Ibadan, 2 February 2024. – The European Space Agency’s (ESA) EarthCARE satellite has undergone its final testing and analysis, and its engineers have packed it up for its journey to the launch site in the US. With liftoff slated for May on a SpaceX Falcon 9 from the Vandenberg Air Force Base in California has been going through the last round of tests and meticulous checks in Germany.

Carrying four different instruments, EarthCARE is the most complex of ESA’s Earth Explorer missions – missions that return key scientific information that advances human understanding of how planet Earth works as a system and the impact that humans are having on natural processes. EarthCARE’s set of four state-of-the-art instruments will work together to provide a holistic view of the complex interplay between clouds, aerosols and radiation. This will hopefully yield new insight into Earth’s radiation balance against the backdrop of the climate crisis.

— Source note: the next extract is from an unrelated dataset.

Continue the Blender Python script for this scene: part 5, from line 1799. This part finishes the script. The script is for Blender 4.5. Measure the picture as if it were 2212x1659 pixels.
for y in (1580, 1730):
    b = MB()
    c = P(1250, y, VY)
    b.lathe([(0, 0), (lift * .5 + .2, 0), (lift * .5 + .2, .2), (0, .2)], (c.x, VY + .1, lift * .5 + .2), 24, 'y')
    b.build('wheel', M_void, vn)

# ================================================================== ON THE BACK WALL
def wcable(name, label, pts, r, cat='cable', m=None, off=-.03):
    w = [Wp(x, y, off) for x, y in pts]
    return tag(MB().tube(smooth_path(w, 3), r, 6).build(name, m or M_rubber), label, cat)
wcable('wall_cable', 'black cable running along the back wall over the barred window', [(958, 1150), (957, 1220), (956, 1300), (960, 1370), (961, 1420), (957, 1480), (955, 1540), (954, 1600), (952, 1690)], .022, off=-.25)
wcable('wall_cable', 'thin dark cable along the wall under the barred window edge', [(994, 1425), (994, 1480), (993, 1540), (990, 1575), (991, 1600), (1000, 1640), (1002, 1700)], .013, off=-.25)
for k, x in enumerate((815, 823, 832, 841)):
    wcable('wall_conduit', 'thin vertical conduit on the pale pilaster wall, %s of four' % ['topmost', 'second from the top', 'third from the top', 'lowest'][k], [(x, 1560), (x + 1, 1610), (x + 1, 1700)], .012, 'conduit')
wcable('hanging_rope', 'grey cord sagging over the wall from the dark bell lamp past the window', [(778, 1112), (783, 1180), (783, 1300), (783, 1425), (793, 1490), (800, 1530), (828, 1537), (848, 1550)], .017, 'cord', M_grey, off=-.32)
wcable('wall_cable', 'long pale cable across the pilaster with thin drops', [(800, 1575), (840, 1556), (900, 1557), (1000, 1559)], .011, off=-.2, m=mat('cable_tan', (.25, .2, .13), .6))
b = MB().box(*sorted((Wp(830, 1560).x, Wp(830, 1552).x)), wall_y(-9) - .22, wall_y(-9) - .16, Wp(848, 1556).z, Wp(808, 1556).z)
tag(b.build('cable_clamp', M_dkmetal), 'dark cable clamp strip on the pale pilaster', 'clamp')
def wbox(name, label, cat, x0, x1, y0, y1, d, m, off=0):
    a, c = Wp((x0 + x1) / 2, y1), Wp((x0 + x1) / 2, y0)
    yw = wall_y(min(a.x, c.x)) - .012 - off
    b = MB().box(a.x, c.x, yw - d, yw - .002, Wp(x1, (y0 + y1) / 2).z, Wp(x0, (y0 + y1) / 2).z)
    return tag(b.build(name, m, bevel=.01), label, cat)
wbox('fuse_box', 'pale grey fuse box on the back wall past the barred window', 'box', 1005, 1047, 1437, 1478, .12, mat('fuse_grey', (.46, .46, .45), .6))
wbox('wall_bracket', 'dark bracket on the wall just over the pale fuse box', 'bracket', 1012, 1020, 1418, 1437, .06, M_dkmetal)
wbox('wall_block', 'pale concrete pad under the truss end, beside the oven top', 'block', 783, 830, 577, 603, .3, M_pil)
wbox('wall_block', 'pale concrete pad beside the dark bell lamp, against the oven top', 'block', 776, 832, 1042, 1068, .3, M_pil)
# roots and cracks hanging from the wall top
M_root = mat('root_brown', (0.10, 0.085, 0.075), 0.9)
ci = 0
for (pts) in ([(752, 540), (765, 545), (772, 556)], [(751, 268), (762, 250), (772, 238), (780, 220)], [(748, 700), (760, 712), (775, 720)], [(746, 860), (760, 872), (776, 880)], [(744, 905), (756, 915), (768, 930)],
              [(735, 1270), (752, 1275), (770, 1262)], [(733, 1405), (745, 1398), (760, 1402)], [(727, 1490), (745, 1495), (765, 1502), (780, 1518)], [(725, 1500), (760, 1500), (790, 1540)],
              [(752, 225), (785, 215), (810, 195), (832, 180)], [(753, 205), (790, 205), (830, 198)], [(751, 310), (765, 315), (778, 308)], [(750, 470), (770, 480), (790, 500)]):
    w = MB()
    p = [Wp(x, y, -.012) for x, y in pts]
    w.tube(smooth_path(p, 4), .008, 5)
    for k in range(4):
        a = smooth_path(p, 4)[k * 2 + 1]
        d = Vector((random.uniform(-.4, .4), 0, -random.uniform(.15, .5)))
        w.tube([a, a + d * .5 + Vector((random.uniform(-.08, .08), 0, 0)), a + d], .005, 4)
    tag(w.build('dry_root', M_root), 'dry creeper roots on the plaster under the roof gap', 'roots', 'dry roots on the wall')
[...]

With the climate crisis increasingly tightening its grip, ESA developed the Earth Cloud Aerosol and Radiation Explorer, or (EarthCARE), to shed new light on the complex interactions between clouds, aerosols and radiation within the Earth’s atmosphere. Energy in the atmosphere is a balance between incoming radiation from the Sun, which heats the Earth system, and outgoing thermal radiation, which cools Earth. While experts agree that clouds play an extremely important role in atmospheric heating and cooling, clouds remain one of the biggest uncertainties in human understanding of how the atmosphere drives the climate system.

Airbus EarthCARE Project Leader, Maximilian Sauer, said, “EarthCARE took 15 years to develop with experts involved from over 15 countries in Europe as well as Canada, USA and Japan. And thanks to this hard work, we have a satellite that is set to enhance climate models.”